Microporous exposure on catalytic performance of MoVNbTeOx mixed metal oxides in the oxidative dehydrogenation of ethane

Abstract

The catalytic performance of the non-purified MoVNbTeOx catalyst was optimized by changing the composition of the synthesis gel method in the hydrothermal synthesis process. However, the enhancement in activity was more pronounced for the post-treatment process of the non-purified catalyst. The catalytic performance of non-purified MoVNbTeOx catalysts and phase-pure M1 catalysts in the oxidative dehydrogenation of ethane (ODHE) were enhanced by water agitation post-treatment. The results showed that the phase-pure M1 catalyst obtained by treating the MoVNbTeOx catalyst with nitric acid had an increased activity per unit mass, but with a mass loss of catalyst materials during the purification process.
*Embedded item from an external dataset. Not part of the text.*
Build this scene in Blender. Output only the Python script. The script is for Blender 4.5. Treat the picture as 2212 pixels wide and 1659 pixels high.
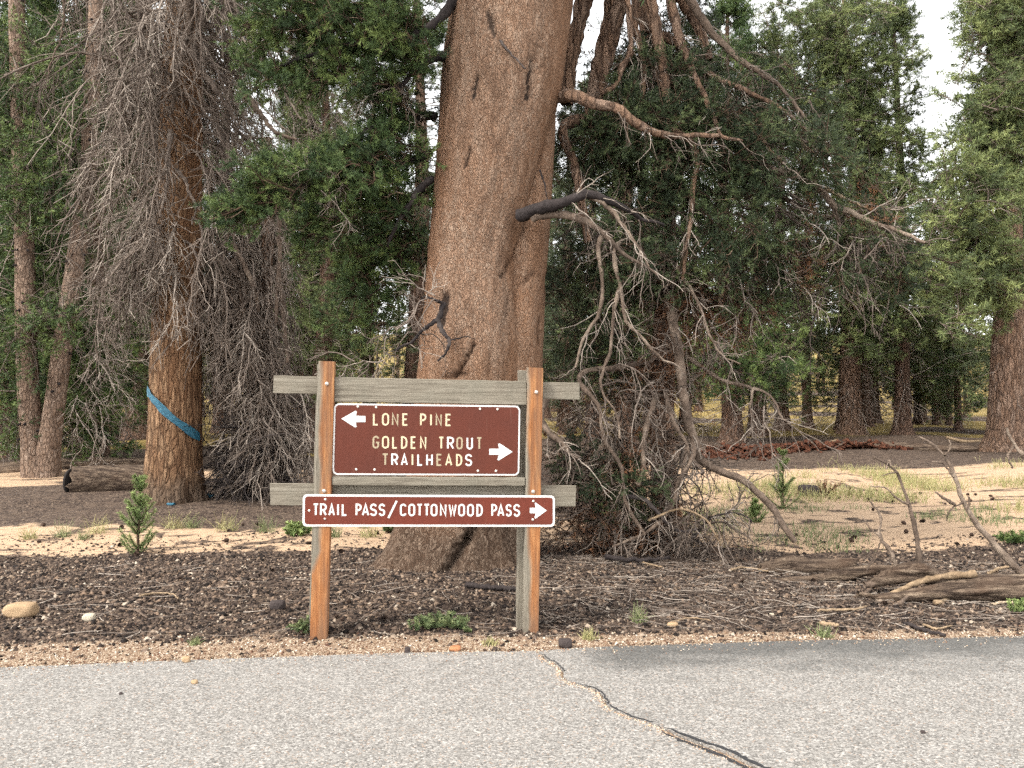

After several days of post-treatment with water agitation, the catalytic activity of the non-purified MoVNbTeOx and the M1 samples gradually increased and stabilized, where both catalysts had a comparable catalytic performance. All the samples were systematically characterized, showing that the catalytic performance of the samples was mainly correlated with the enhanced specific surface area/pore volume. The results show that for the hydrothermally synthesized MoVNbTeOx catalysts, the reaction takes place in the micropores and the key to improve the performance of MoVNbTeOx catalysts is to effectively expose the active sites. Physical post-treatment process that does not require nitric acid or hydrogen peroxide for purification is also effective in enhancing catalyst activity by boosting the active site.